There are certain known and documented principles that apply to UIX design in general (and other things), such as DWIM, POLA, etc. I was wondering if there's a known and named principle for the following philosophy:

"If it is almost guaranteed that end-users will wrongly use a certain feature, and it is nearly impossible to restrict them from doing this, then it is better to expand that feature to fully support what they will try to do anyways so that the misuse is contained and done without unintended side-effects"

Here's an example scenario where this thinking applies:

  • Say that in a hypothetical application, users can quickly build a document using standard phrases that can be inserted using shortcuts and through a quick-search popup. For various reasons the frequency of usage of such phrases is logged.
  • Users can also add new phrases themselves. These phrases are intended to contain meaningful content, but it's a guarantee that users will start adding new items solely for formatting purposes (e.g. by adding newlines, common subheadings, domain-specific keywords, etc). These "special" items will clutter the usage logs as well as the quick-search feature.
  • To prevent this clutter, it seems wiser to just add an optional flag to the phrase creation/edit screen that indicates "this is for formatting only", so that we can filter out such items from the logs.

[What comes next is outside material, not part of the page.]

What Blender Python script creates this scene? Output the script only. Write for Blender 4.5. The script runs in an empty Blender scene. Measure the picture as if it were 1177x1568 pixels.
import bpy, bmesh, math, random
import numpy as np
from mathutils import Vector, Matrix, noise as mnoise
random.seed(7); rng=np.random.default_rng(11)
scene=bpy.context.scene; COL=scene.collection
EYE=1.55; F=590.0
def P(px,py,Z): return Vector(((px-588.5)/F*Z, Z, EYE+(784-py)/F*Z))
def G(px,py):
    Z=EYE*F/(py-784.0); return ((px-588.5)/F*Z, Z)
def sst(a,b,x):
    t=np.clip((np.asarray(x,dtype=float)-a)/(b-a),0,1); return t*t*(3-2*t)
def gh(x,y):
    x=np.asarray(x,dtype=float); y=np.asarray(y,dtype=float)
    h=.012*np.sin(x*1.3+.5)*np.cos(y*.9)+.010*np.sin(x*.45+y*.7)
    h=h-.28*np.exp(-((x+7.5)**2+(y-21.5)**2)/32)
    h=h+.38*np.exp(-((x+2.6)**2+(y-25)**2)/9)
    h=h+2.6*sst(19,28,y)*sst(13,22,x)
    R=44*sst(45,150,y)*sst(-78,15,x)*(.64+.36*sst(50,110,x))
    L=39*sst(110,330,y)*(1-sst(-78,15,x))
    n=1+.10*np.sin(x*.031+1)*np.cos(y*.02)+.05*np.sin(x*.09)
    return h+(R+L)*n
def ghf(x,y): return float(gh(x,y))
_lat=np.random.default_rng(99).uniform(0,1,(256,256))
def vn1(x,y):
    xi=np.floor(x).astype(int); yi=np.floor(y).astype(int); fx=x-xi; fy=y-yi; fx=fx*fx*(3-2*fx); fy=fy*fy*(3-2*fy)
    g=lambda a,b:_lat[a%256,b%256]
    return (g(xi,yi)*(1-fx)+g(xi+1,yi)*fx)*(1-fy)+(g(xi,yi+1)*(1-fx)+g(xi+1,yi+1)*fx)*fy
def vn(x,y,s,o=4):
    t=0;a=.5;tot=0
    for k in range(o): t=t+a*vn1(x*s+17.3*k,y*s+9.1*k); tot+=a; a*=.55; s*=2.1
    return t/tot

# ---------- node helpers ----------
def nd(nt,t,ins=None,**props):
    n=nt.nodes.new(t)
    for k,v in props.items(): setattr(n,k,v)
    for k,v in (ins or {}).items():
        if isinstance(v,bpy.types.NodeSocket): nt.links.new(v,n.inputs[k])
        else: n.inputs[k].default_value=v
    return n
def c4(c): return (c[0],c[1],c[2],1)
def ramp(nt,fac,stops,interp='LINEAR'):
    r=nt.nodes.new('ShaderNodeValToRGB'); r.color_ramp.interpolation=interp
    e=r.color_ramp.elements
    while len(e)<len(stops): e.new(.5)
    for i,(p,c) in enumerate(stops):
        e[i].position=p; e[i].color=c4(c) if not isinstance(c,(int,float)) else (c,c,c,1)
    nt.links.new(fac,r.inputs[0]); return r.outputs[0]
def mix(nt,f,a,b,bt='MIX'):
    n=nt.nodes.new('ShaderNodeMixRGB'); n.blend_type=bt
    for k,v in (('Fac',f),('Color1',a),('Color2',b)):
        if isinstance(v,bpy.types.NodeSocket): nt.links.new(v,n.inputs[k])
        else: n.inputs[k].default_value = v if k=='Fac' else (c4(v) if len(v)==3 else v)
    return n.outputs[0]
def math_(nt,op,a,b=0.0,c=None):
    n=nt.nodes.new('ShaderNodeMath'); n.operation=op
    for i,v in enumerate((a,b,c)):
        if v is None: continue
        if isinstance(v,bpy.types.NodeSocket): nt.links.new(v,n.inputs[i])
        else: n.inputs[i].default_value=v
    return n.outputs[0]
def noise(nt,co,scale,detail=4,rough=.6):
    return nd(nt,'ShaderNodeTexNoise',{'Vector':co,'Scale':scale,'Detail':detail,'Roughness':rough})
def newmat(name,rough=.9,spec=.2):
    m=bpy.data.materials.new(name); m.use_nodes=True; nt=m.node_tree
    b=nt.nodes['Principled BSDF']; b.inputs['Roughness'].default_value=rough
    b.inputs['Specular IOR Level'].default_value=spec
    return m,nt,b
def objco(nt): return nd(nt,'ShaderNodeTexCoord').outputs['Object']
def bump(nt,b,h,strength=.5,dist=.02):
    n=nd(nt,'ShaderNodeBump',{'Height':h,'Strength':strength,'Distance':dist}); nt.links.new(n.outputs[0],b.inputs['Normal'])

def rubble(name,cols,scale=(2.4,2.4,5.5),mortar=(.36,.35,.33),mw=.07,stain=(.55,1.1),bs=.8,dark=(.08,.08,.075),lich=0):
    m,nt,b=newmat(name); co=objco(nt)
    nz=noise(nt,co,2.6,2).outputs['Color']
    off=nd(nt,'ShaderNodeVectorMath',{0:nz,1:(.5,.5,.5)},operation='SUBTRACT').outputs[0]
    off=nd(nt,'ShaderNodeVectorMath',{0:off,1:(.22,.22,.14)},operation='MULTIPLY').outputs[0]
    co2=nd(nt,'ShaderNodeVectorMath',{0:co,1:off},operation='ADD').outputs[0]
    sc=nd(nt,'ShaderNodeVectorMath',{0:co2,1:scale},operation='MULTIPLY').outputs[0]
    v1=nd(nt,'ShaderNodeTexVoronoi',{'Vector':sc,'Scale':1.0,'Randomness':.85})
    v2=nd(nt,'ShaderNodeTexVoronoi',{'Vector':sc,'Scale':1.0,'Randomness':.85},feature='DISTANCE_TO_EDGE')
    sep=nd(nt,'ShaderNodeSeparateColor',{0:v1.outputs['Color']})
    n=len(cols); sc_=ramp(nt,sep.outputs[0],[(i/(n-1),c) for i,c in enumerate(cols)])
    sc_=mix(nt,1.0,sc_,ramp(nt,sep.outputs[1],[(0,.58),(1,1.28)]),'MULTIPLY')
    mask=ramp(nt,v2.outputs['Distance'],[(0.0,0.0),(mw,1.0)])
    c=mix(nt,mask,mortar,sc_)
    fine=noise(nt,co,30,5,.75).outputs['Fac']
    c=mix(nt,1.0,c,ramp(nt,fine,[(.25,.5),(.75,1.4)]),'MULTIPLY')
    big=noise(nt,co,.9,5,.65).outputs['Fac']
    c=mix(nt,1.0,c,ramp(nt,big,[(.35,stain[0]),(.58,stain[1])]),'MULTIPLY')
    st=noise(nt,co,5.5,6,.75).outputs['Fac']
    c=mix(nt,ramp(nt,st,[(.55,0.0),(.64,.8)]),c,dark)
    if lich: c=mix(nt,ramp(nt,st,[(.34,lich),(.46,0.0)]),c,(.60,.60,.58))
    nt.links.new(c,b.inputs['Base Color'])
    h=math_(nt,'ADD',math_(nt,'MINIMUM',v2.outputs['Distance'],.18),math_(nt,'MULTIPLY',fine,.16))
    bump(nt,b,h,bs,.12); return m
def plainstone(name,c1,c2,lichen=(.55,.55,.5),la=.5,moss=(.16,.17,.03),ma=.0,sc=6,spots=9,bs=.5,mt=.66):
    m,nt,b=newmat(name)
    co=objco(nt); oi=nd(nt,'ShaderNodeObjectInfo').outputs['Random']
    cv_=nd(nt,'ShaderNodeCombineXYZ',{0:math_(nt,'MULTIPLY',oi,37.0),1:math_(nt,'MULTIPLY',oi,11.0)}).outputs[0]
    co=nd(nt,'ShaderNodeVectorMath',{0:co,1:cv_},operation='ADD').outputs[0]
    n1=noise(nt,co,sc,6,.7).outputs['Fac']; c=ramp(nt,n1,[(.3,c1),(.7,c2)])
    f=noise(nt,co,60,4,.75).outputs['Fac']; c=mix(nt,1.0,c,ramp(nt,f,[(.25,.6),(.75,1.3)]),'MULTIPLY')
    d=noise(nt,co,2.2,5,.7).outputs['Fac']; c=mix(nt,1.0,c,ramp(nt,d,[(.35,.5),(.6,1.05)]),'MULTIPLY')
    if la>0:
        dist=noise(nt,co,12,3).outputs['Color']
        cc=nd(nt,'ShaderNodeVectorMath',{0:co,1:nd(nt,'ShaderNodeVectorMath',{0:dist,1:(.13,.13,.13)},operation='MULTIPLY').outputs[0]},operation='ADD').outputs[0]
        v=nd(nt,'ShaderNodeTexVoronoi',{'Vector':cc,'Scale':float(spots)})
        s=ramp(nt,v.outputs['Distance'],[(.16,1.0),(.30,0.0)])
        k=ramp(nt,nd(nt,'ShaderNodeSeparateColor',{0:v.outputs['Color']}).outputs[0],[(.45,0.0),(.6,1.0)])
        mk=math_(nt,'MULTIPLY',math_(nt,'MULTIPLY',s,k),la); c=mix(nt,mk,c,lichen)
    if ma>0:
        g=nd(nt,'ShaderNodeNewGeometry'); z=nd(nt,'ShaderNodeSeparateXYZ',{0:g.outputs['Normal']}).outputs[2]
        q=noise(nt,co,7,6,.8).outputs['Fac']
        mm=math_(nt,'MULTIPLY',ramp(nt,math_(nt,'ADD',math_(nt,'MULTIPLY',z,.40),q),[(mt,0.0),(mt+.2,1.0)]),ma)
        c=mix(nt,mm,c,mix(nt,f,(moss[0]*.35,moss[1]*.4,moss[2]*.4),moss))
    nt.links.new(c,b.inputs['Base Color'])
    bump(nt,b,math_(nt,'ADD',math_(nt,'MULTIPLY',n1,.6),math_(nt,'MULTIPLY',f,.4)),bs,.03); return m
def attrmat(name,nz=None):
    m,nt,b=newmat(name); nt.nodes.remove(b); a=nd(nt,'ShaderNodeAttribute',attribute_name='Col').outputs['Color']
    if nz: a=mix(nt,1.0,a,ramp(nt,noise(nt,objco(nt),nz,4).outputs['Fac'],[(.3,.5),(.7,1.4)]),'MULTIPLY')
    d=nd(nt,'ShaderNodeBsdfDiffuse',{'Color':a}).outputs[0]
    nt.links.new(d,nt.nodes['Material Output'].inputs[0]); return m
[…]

The fact that this principle may be in the "Common Sense" category doesn't mean it can't have a more specific name. I'm interested in whether it has a name.


I think the phrase you are looking for is "Pave the cowpaths". The concept of "desire lines" would also be relevant.

For this kind of thing in general (the "is there a name for this approach" kind of question) you could do worse than to look at Dan Lockton's "Design With Intent" toolkit. It's not the newest, and I think it could use some updates, but it's a handy way to cover a lot of different things.


I'm not giving you a named principle, but this is in the right direction:

Change how your interface behaves to conform to mismatched mental models. From NN Group

In case of a mental-model mismatch, you basically have two different options: Make the system conform to users' mental models — assuming most models are similar. This is the approach we usually recommend to fix IA problems: If people look for something in the wrong place, then move it to the place where they look for it.

I believe their statement extends beyond just how you categorize links - It also applies to functionality and behaviour of the interface.